• Directive:
Type out every line below exactly as it reads.

• Data segment:
■ ■ ■
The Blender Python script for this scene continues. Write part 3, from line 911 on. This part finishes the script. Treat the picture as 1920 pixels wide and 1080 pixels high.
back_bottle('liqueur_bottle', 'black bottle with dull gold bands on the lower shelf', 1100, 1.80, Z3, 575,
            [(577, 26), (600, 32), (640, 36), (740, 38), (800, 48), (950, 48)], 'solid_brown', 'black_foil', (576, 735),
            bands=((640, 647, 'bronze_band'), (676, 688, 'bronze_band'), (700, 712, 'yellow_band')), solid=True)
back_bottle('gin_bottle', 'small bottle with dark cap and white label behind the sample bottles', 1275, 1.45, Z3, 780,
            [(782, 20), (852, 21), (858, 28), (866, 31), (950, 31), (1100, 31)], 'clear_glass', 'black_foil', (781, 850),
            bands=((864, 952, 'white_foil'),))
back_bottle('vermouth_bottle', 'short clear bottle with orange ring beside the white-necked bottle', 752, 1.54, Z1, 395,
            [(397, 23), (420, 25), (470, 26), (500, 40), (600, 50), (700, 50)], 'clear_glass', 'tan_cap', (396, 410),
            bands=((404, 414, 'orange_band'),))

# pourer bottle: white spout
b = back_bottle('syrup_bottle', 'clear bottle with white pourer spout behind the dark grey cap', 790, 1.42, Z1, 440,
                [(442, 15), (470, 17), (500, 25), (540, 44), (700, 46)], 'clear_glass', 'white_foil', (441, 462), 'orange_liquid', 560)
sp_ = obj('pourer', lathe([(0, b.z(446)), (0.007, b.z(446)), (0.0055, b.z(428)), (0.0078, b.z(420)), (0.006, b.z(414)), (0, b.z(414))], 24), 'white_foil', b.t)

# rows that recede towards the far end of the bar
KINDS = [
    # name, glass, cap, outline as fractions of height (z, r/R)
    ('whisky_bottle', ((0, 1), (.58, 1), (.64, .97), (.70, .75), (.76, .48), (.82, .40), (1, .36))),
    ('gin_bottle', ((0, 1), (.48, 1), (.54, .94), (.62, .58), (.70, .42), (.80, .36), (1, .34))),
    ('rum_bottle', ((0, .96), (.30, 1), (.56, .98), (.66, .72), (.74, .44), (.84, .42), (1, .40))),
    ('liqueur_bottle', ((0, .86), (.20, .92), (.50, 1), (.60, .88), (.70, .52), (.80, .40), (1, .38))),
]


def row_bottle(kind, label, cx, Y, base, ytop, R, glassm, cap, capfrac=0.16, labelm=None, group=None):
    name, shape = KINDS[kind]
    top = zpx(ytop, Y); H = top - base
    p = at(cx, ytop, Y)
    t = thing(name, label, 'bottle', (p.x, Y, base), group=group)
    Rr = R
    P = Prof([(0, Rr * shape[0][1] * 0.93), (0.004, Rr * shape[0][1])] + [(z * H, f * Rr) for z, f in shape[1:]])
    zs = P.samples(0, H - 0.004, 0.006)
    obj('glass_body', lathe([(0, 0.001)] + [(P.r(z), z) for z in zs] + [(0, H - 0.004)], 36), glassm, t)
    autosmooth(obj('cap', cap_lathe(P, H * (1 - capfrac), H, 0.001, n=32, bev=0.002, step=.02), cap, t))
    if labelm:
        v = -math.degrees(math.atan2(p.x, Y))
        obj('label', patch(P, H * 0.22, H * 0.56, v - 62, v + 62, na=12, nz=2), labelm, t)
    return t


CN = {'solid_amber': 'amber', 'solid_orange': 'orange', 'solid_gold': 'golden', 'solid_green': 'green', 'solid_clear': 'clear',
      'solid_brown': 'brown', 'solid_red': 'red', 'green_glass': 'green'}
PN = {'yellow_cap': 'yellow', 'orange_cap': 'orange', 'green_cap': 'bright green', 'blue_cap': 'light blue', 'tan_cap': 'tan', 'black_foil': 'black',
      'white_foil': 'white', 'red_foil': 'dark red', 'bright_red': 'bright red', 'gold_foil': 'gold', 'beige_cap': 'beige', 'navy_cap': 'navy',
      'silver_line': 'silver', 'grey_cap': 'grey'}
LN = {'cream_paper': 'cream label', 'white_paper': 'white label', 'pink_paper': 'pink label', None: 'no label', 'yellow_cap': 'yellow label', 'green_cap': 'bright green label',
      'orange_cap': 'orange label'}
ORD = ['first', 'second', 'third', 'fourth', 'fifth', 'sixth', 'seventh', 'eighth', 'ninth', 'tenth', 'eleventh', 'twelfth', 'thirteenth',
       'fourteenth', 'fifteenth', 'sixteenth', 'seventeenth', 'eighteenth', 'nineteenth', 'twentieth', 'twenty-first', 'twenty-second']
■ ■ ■
• Task output:
The Blender Python script for this scene continues. Write part 3, from line 911 on. This part finishes the script. Treat the picture as 1920 pixels wide and 1080 pixels high.
back_bottle('liqueur_bottle', 'black bottle with dull gold bands on the lower shelf', 1100, 1.80, Z3, 575,
            [(577, 26), (600, 32), (640, 36), (740, 38), (800, 48), (950, 48)], 'solid_brown', 'black_foil', (576, 735),
            bands=((640, 647, 'bronze_band'), (676, 688, 'bronze_band'), (700, 712, 'yellow_band')), solid=True)
back_bottle('gin_bottle', 'small bottle with dark cap and white label behind the sample bottles', 1275, 1.45, Z3, 780,
            [(782, 20), (852, 21), (858, 28), (866, 31), (950, 31), (1100, 31)], 'clear_glass', 'black_foil', (781, 850),
            bands=((864, 952, 'white_foil'),))
back_bottle('vermouth_bottle', 'short clear bottle with orange ring beside the white-necked bottle', 752, 1.54, Z1, 395,
            [(397, 23), (420, 25), (470, 26), (500, 40), (600, 50), (700, 50)], 'clear_glass', 'tan_cap', (396, 410),
            bands=((404, 414, 'orange_band'),))

# pourer bottle: white spout
b = back_bottle('syrup_bottle', 'clear bottle with white pourer spout behind the dark grey cap', 790, 1.42, Z1, 440,
                [(442, 15), (470, 17), (500, 25), (540, 44), (700, 46)], 'clear_glass', 'white_foil', (441, 462), 'orange_liquid', 560)
sp_ = obj('pourer', lathe([(0, b.z(446)), (0.007, b.z(446)), (0.0055, b.z(428)), (0.0078, b.z(420)), (0.006, b.z(414)), (0, b.z(414))], 24), 'white_foil', b.t)

# rows that recede towards the far end of the bar
KINDS = [
    # name, glass, cap, outline as fractions of height (z, r/R)
    ('whisky_bottle', ((0, 1), (.58, 1), (.64, .97), (.70, .75), (.76, .48), (.82, .40), (1, .36))),
    ('gin_bottle', ((0, 1), (.48, 1), (.54, .94), (.62, .58), (.70, .42), (.80, .36), (1, .34))),
    ('rum_bottle', ((0, .96), (.30, 1), (.56, .98), (.66, .72), (.74, .44), (.84, .42), (1, .40))),
    ('liqueur_bottle', ((0, .86), (.20, .92), (.50, 1), (.60, .88), (.70, .52), (.80, .40), (1, .38))),
]


def row_bottle(kind, label, cx, Y, base, ytop, R, glassm, cap, capfrac=0.16, labelm=None, group=None):
    name, shape = KINDS[kind]
    top = zpx(ytop, Y); H = top - base
    p = at(cx, ytop, Y)
    t = thing(name, label, 'bottle', (p.x, Y, base), group=group)
    Rr = R
    P = Prof([(0, Rr * shape[0][1] * 0.93), (0.004, Rr * shape[0][1])] + [(z * H, f * Rr) for z, f in shape[1:]])
    zs = P.samples(0, H - 0.004, 0.006)
    obj('glass_body', lathe([(0, 0.001)] + [(P.r(z), z) for z in zs] + [(0, H - 0.004)], 36), glassm, t)
    autosmooth(obj('cap', cap_lathe(P, H * (1 - capfrac), H, 0.001, n=32, bev=0.002, step=.02), cap, t))
    if labelm:
        v = -math.degrees(math.atan2(p.x, Y))
        obj('label', patch(P, H * 0.22, H * 0.56, v - 62, v + 62, na=12, nz=2), labelm, t)
    return t


CN = {'solid_amber': 'amber', 'solid_orange': 'orange', 'solid_gold': 'golden', 'solid_green': 'green', 'solid_clear': 'clear',
      'solid_brown': 'brown', 'solid_red': 'red', 'green_glass': 'green'}
PN = {'yellow_cap': 'yellow', 'orange_cap': 'orange', 'green_cap': 'bright green', 'blue_cap': 'light blue', 'tan_cap': 'tan', 'black_foil': 'black',
      'white_foil': 'white', 'red_foil': 'dark red', 'bright_red': 'bright red', 'gold_foil': 'gold', 'beige_cap': 'beige', 'navy_cap': 'navy',
      'silver_line': 'silver', 'grey_cap': 'grey'}
LN = {'cream_paper': 'cream label', 'white_paper': 'white label', 'pink_paper': 'pink label', None: 'no label', 'yellow_cap': 'yellow label', 'green_cap': 'bright green label',
      'orange_cap': 'orange label'}
ORD = ['first', 'second', 'third', 'fourth', 'fifth', 'sixth', 'seventh', 'eighth', 'ninth', 'tenth', 'eleventh', 'twelfth', 'thirteenth',
       'fourteenth', 'fifteenth', 'sixteenth', 'seventeenth', 'eighteenth', 'nineteenth', 'twentieth', 'twenty-first', 'twenty-second']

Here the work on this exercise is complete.